What to make of the Supreme Court’s tumultuous term
IN MAY, AT the cusp of the Supreme Court’s busy season, Justice Elena Kagan heaped praise on John Roberts, the chief justice, as he received an award. Her “great, good friend” is “incapable of writing a bad sentence”, she said. “His writing has deep intelligence, crystal clarity, grace, humour, an understated style.” Five weeks later, dissenting from the court’s decision to nullify President Joe Biden’s plan to relieve borrowers of a chunk of student debt, she sang a different song. The chief justice’s majority opinion “from the first page to the last…departs from the demands of judicial restraint”. It fails, she wrote on the final day of the term, to represent “a court acting like a court”. Far from understated, Chief Justice Roberts’s opinion “overreached”.

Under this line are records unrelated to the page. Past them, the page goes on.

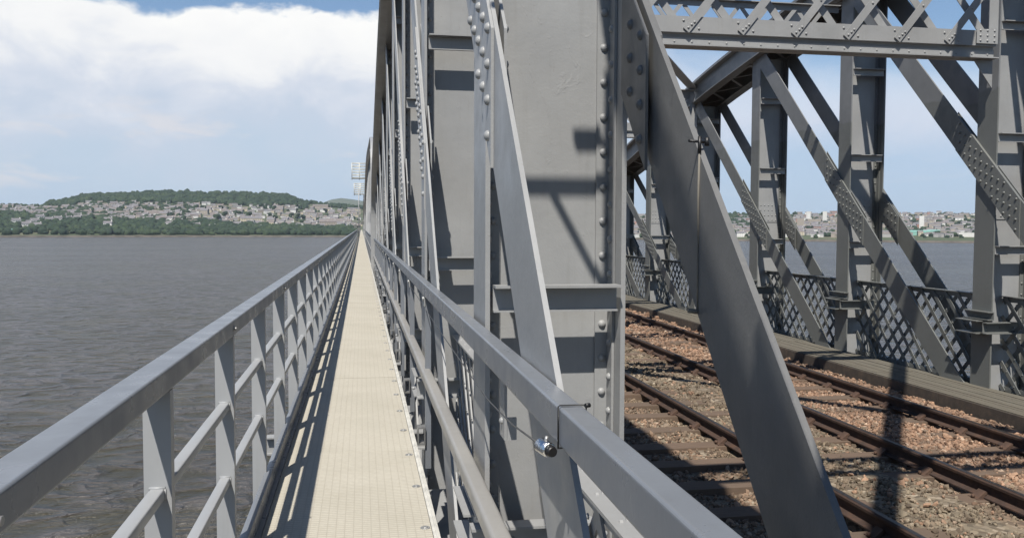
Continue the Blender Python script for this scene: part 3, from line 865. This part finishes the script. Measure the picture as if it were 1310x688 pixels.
# woods: leafy clumps as one mass
def leaf_mat():
    m, nt, b, tc = mat('woodland_leaves')
    a = nt.new('ShaderNodeAttribute'); a.attribute_name = 'tone'
    c = nt.ramp(a.outputs['Fac'], [(0, (.008, .020, .010)), (.4, (.014, .032, .013)), (.75, (.026, .047, .018)), (1, (.048, .068, .028))])
    c = nt.mix(nt.maprange(nt.noise(tc, .25, 4), .35, .7), c, (.014, .030, .014))
    c = nt.mix(nt.maprange(nt.noise(tc, .011, 4, .7), .50, .68, 0, .6), c, (.045, .068, .026))
    c = nt.mix(nt.maprange(nt.noise(tc, .019, 4, .7), .54, .66, 0, .7), c, (.010, .024, .014))
    nt.link(c, b.inputs['Base Color']); b.inputs['Roughness'].default_value = .9; return m
M['leaf'] = leaf_mat()
M['bark'] = simple('bark', (.09, .07, .05), .9)
import bmesh as _bm
bm = _bm.new(); _bm.ops.create_icosphere(bm, subdivisions=2, radius=1.0)
IV = np.array([v.co[:] for v in bm.verts]); IF = np.array([[v.index for v in f.verts] for f in bm.faces]); bm.free()
def clumps(name, C, S, seed=1):
    rg = np.random.default_rng(seed); N = len(C)
    jit = rg.uniform(.62, 1.22, (N, len(IV), 1)); sc = rg.uniform(.8, 1.2, (N, 1, 3)); sc[:, :, 2] *= .9
    P_ = IV[None]*jit*sc*np.array(S)[:, None, None]+np.array(C)[:, None, :]
    nv, nf = len(IV), len(IF); me = bpy.data.meshes.new(name)
    me.vertices.add(N*nv); me.vertices.foreach_set('co', P_.reshape(-1))
    idx = (IF[None]+np.arange(N)[:, None, None]*nv).reshape(-1); me.loops.add(len(idx)); me.loops.foreach_set('vertex_index', idx)
    me.polygons.add(N*nf); me.polygons.foreach_set('loop_start', np.arange(0, len(idx), 3)); me.polygons.foreach_set('loop_total', np.full(N*nf, 3)); me.update(calc_edges=True)
    at = me.attributes.new('tone', 'FLOAT', 'POINT'); at.data.foreach_set('value', np.repeat(rg.random(N), nv).astype(np.float32))
    me.materials.append(M['leaf']); o = bpy.data.objects.new(name, me); COL.objects.link(o); return o
def place(x, t):
    az = az_of(x); r = shore(x)+20+(crest(x)-shore(x)-20)*t
    return az, r, (r*math.sin(az), r*math.cos(az), ground(az, r))
def y_t(x, y):
    """fraction up the slope that projects to image row y"""
    es = e_of(x, interp(SKYL, x)); e0 = (WLV+2.5)/(shore(x)+20); e = e_of(x, y)
    return max(0.003, min(1.0, max(0, (e-e0)/(es-e0))**(1/.85)))
C, S = [], []
def wood(n, x0, x1, ylo, yhi, smin=6, smax=11):
    for _ in range(n):
        x = rnd.uniform(x0, x1); a, b = ylo(x), yhi(x); y = rnd.uniform(a, b)
        az, r, p = place(x, y_t(x, y)); s = rnd.uniform(smin, smax); C.append((p[0], p[1], p[2]+s*.45)); S.append(s)
sk = lambda x: interp(SKYL, x)
low = lambda x: interp([(0, 266), (60, 270), (120, 276), (200, 285), (240, 283), (280, 286), (330, 290), (380, 291.5), (460, 293.5)], x)
wood(1500, 60, 392, sk, lambda x: sk(x)+interp([(60, 3), (120, 6), (200, 11), (330, 16), (392, 9)], x), 7, 12)
wood(1900, -60, 455, low, lambda x: 300.6, 5, 11)
wood(700, -60, 250, lambda x: sk(x)+2, lambda x: 282, 6, 10)
wood(330, 60, 462, lambda x: sk(x)+8, lambda x: 291, 3.5, 6.5)
wood(120, 390, 470, lambda x: sk(x)-.5, lambda x: sk(x)+3, 6, 9)
wood(300, 900, 1000, lambda x: 274, lambda x: 292, 5, 10)
wood(800, 780, 1330, lambda x: sk(x)+.5, lambda x: 304.5, 3.5, 8)
tag(clumps('woodland', C, S, 3), 'dark green woodland mass covering the hill and shore', 'woods', None, 'stuff')

# individual trees between the houses
tree0 = None
def tree(x, y, s, lab):
    global tree0
    az, r, p = place(x, y_t(x, y))
    if tree0 is None:
        t = thing('tree', lab, 'tree', p, 'single dark trees among the hillside houses')
        rg = random.Random(3)
        c = clumps('crown', [(rg.uniform(-4, 4), rg.uniform(-4, 4), rg.uniform(6, 14)) for _ in range(9)], [rg.uniform(2.6, 4.6) for _ in range(9)], 8); c.parent = t
        k = MB(); k.tube([(0,0,-2), (.2,0,4), (0,.3,9)], [.7, .5, .3], 8); k.build('trunk', M['bark'], t); tree0 = t
    else:
        t = tree0.copy(); COL.objects.link(t)
        for c in list(tree0.children): d = c.copy(); COL.objects.link(d); d.parent = t
        t.location = p; t['label'] = lab
    t.scale = (s, s, s); t.rotation_euler = (0, 0, rnd.uniform(0, 6))
for i in range(26):
    tree(rnd.uniform(215, 440), rnd.uniform(268, 284), rnd.uniform(.8, 1.2), 'dark rounded tree standing between the hillside houses')

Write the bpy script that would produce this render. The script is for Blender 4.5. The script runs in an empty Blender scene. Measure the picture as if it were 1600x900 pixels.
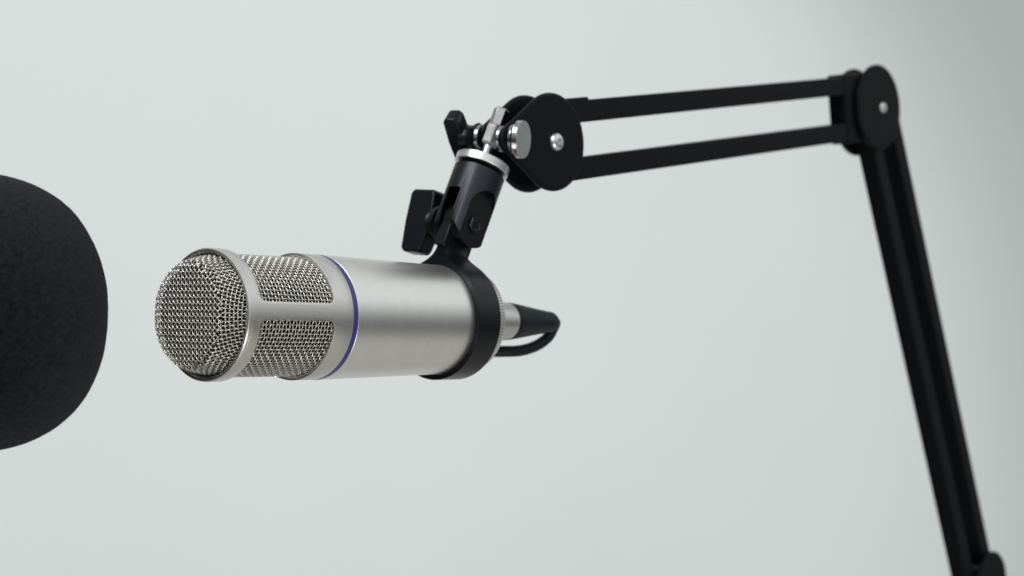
import bpy, bmesh, math, random
import numpy as np
from mathutils import Matrix, Vector

random.seed(4)
scene = bpy.context.scene
C = scene.collection
MM = 0.001
EYE = 1.25            # height of the camera above the floor, metres
F = 2600.0            # focal length in pixels of the 1600 px wide photograph

# ------------------------------------------------------------------ camera
cam_d = bpy.data.cameras.new('camera')
cam = bpy.data.objects.new('camera', cam_d)
C.objects.link(cam)
cam.location = (0, 0, EYE)
cam.rotation_euler = (math.radians(90), 0, 0)
cam_d.sensor_width = 36.0
cam_d.lens = 36.0 * F / 1600.0
cam_d.clip_start = 0.02
cam_d.clip_end = 50
cam_d.dof.use_dof = True
cam_d.dof.focus_distance = 0.705
cam_d.dof.aperture_fstop = 10.0
scene.camera = cam

# ------------------------------------------------------------------ world (studio surroundings by elevation)
w = bpy.data.worlds.new('World')
scene.world = w
w.use_nodes = True
nt = w.node_tree
bg = nt.nodes['Background']
tc = nt.nodes.new('ShaderNodeTexCoord')
sep = nt.nodes.new('ShaderNodeSeparateXYZ')
mr = nt.nodes.new('ShaderNodeMapRange')
mr.inputs['From Min'].default_value = -1
mr.inputs['From Max'].default_value = 1
cr = nt.nodes.new('ShaderNodeValToRGB')
nt.links.new(tc.outputs['Generated'], sep.inputs[0])
nt.links.new(sep.outputs['Z'], mr.inputs['Value'])
nt.links.new(mr.outputs[0], cr.inputs[0])
xr = nt.nodes.new('ShaderNodeMapRange')                       # the room is dimmer on the left
xr.inputs['From Min'].default_value = -1
xr.inputs['From Max'].default_value = -.1
xr.inputs['To Min'].default_value = .22
xr.inputs['To Max'].default_value = 1.0
mx = nt.nodes.new('ShaderNodeVectorMath')
mx.operation = 'SCALE'
nt.links.new(sep.outputs['X'], xr.inputs['Value'])
nt.links.new(cr.outputs[0], mx.inputs[0])
nt.links.new(xr.outputs[0], mx.inputs['Scale'])
nt.links.new(mx.outputs[0], bg.inputs['Color'])
ZS = [(-1.0, (.50, .49, .46)), (-.62, (.62, .61, .56)), (-.42, (.56, .555, .515)), (-.30, (.16, .16, .155)),
      (-.18, (.11, .11, .11)), (-.05, (.20, .205, .205)), (.14, (.60, .62, .62)), (.35, (1.25, 1.28, 1.28)), (.66, (1.2, 1.23, 1.23)), (1.0, (.55, .57, .57))]
stops = [((z + 1) / 2, c) for z, c in ZS]
el = cr.color_ramp.elements
while len(el) > 1:
    el.remove(el[-1])
el[0].position = 0
el[0].color = (*stops[0][1], 1)
for p, c in stops[1:]:
    e = el.new(p)
    e.color = (*c, 1)
bg.inputs['Strength'].default_value = 0.75

# ------------------------------------------------------------------ lamps
def aim(o, target):
    o.rotation_euler = (Vector(target) - Vector(o.location)).to_track_quat('-Z', 'Y').to_euler()

def area(name, loc, target, size, power, col=(1, 1, 1)):
    l = bpy.data.lights.new(name, 'AREA')
    l.shape = 'RECTANGLE'
    l.size, l.size_y = size
    l.energy = power
    l.color = col
    o = bpy.data.objects.new(name, l)
    C.objects.link(o)
    o.location = loc
    aim(o, target)
    return o

area('key_softbox', (-0.55, 0.15, EYE + 1.15), (-0.02, 0.76, EYE + 0.03), (0.7, 0.7), 11.0, (1.0, .99, .97))
def spot(name, loc, target, deg, blend, power, radius, col):
    l = bpy.data.lights.new(name, 'SPOT')
    l.energy = power
    l.spot_size = math.radians(deg)
    l.spot_blend = blend
    l.shadow_soft_size = radius
    l.color = col
    o = bpy.data.objects.new(name, l)
    C.objects.link(o)
    o.location = loc
    aim(o, target)
    return o
area('front_fill', (0.40, -0.30, EYE - 0.80), (-0.02, 0.78, EYE + 0.03), (0.3, 0.3), 6.0, (1.0, .99, .98))  # added fill, placed to put a bright streak on the forked socket
spot('added_wall_spot', (-0.9, -1.2, EYE + 1.3), (-0.60, 2.6, EYE - 0.17), 39.6, 0.36, 246, 0.15, (1.0, 1.0, .995))  # added spot; cone edge shaped so the wall darkens to the right

scene.view_settings.view_transform = 'Standard'
scene.view_settings.look = 'None'
scene.view_settings.exposure = 0
scene.view_settings.gamma = 1
scene.render.engine = 'CYCLES'

# ------------------------------------------------------------------ helpers
def at(u, v, Y):
    """photo pixel and depth in mm -> point in mm relative to the camera"""
    return Vector(((u - 800) / F * Y, Y, -(v - 450) / F * Y))

def frame(origin, x, y, z):
    """matrix (metres, world) whose local axes are x, y, z and whose origin is in mm relative to the camera"""
    M = Matrix((x, y, z)).transposed().to_4x4()
    o = Vector(origin) * MM
    M.translation = (o.x, o.y, o.z + EYE)
    return M

def ident(origin):
    return frame(origin, Vector((1, 0, 0)), Vector((0, 1, 0)), Vector((0, 0, 1)))

def thing(name, M, label, cat):
    o = bpy.data.objects.new(name, None)
    o.empty_display_size = 0.01
    C.objects.link(o)
    o.matrix_world = M
    o['label'] = label
    o['category'] = cat
    o['_M'] = [v for r in M for v in r]
    return o

WORLD = {}
def link(name, me, mat, parent, M, smooth=True, angle=35, bevel=0, segs=2):
    o = bpy.data.objects.new(name, me)
    C.objects.link(o)
    me.materials.clear()
    me.materials.append(mat)
    if smooth:
        me.polygons.foreach_set('use_smooth', [True] * len(me.polygons))
        me.set_sharp_from_angle(angle=math.radians(angle))
    if parent is not None:
        o.parent = parent
        o.matrix_basis = WORLD[parent.name].inverted() @ M
    else:
        o.matrix_basis = M
    WORLD[o.name] = M
    if bevel:
        b = o.modifiers.new('bevel', 'BEVEL')
        b.width = bevel * MM
        b.segments = segs
        b.limit_method = 'ANGLE'
        b.angle_limit = math.radians(40)
        b.harden_normals = False
    return o

def root(name, M, label, cat):
    o = thing(name, M, label, cat)
    del o['_M']
    WORLD[o.name] = M
    return o

def mk(verts, faces):
    me = bpy.data.meshes.new('m')
    me.from_pydata([tuple(Vector(v) * MM) for v in verts], [], faces)
    me.update()
    return me

def merge(*meshes):
    bm = bmesh.new()
    for m in meshes:
        bm.from_mesh(m)
    me = bpy.data.meshes.new('m')
    bm.to_mesh(me)
    bm.free()
    return me

def lathe(profile, n=96, knurl=None):
    """profile: list of (r, z); r=0 ends are closed. knurl(i, r, z) may change r"""
    verts, faces, rings = [], [], []
    for (r, z) in profile:
        if r <= 1e-6:
            rings.append([len(verts)])
            verts.append((0, 0, z))
        else:
            ring = []
            for i in range(n):
                a = 2 * math.pi * i / n
                rr = knurl(i, r, z) if knurl else r
                ring.append(len(verts))
                verts.append((rr * math.cos(a), rr * math.sin(a), z))
            rings.append(ring)
    for A, B in zip(rings, rings[1:]):
        for i in range(n):
            j = (i + 1) % n
            if len(A) == 1 and len(B) == 1:
                continue
            if len(A) == 1:
                faces.append((A[0], B[i], B[j]))
            elif len(B) == 1:
                faces.append((A[i], B[0], A[j]))
            else:
                faces.append((A[i], B[i], B[j], A[j]))
    me = mk(verts, faces)
    bm = bmesh.new()
    bm.from_mesh(me)
    bmesh.ops.recalc_face_normals(bm, faces=bm.faces)
    bm.to_mesh(me)
    bm.free()
    return me

def prism(outline, z0, z1, hole=None):
    """closed outline [(x,y)] extruded from z0 to z1; hole: outline with the same point count for a ring"""
    n = len(outline)
    if hole is None:
        v = [(x, y, z0) for x, y in outline] + [(x, y, z1) for x, y in outline]
        f = [tuple(range(n))[::-1], tuple(range(n, 2 * n))] + [(i, (i + 1) % n, n + (i + 1) % n, n + i) for i in range(n)]
    else:
        v = ([(x, y, z0) for x, y in outline] + [(x, y, z1) for x, y in outline] +
             [(x, y, z0) for x, y in hole] + [(x, y, z1) for x, y in hole])
        f = []
        for i in range(n):
            j = (i + 1) % n
            f += [(i, j, n + j, n + i), (2 * n + j, 2 * n + i, 3 * n + i, 3 * n + j),
                  (j, i, 2 * n + i, 2 * n + j), (n + i, n + j, 3 * n + j, 3 * n + i)]
    me = mk(v, f)
    bm = bmesh.new()
    bm.from_mesh(me)
    bmesh.ops.recalc_face_normals(bm, faces=bm.faces)
    bm.to_mesh(me)
    bm.free()
    return me

def box(c, s):
    x, y, z = [k / 2 for k in s]
    me = prism([(c[0] - x, c[1] - y), (c[0] + x, c[1] - y), (c[0] + x, c[1] + y), (c[0] - x, c[1] + y)], c[2] - z, c[2] + z)
    return me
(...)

The critique was not “personal”, Justice Kagan emphasised. Yet the heavy charge that her colleague had used judicial power illegitimately captured the atmosphere of a year that was only marginally less dramatic than the previous one—when the Supreme Court expanded gun rights and overruled Roe v Wade.
By the numbers, the term that ended on June 30th looked more moderate than the one that ended a year before. There were only five ideological splits with all six Republican-appointed justices on one side and all three Democratic appointees on the other. Last year, there were 14.